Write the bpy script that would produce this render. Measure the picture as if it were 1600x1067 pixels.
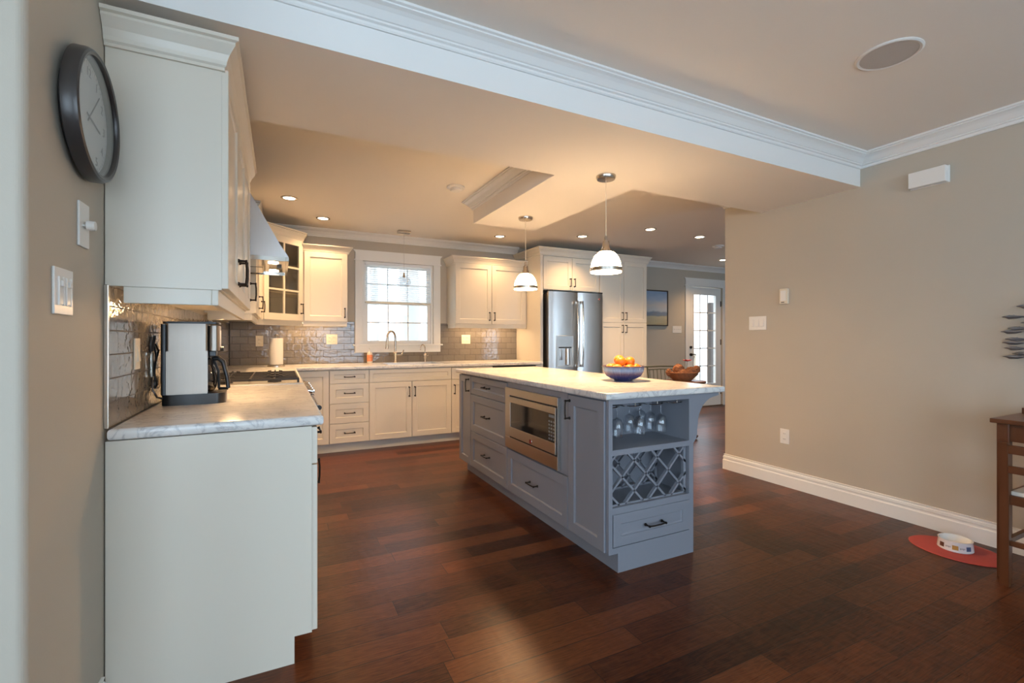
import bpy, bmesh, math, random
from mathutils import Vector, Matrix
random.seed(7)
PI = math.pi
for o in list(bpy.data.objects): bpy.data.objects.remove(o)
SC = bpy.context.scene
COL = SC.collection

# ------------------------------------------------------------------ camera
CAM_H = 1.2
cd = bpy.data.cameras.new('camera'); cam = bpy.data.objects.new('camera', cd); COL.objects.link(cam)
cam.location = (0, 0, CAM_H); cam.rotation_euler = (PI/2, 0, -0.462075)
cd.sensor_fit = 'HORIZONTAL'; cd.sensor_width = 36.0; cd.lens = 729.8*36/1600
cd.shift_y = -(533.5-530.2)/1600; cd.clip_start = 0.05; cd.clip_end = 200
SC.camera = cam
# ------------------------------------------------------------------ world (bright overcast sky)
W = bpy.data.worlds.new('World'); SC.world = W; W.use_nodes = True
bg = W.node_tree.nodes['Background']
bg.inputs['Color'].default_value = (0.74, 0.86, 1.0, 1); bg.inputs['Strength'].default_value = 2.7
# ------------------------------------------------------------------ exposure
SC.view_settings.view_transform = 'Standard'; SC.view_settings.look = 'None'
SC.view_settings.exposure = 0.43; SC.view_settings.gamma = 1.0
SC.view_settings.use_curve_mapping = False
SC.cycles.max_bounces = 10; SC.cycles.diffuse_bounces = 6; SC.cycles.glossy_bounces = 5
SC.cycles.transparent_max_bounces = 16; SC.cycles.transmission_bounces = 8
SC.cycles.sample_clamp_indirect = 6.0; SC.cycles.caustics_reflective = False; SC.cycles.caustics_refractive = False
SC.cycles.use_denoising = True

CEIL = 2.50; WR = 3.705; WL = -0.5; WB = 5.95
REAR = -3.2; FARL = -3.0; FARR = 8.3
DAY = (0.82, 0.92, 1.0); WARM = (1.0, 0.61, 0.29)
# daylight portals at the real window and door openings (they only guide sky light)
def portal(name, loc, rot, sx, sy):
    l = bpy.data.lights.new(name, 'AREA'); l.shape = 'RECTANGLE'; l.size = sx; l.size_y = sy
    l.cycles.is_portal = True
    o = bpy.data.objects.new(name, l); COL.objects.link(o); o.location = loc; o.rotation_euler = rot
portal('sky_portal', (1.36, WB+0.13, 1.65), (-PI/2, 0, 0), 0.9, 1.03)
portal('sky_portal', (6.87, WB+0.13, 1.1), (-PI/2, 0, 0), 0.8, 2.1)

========

◆ **What is being asked**
From the opening line of the listing above through the line bearing "COL = SC.collection", repeat each line exactly. Drop every picture.

◆ **Response**
Write the bpy script that would produce this render. Measure the picture as if it were 1600x1067 pixels.
import bpy, bmesh, math, random
from mathutils import Vector, Matrix
random.seed(7)
PI = math.pi
for o in list(bpy.data.objects): bpy.data.objects.remove(o)
SC = bpy.context.scene
COL = SC.collection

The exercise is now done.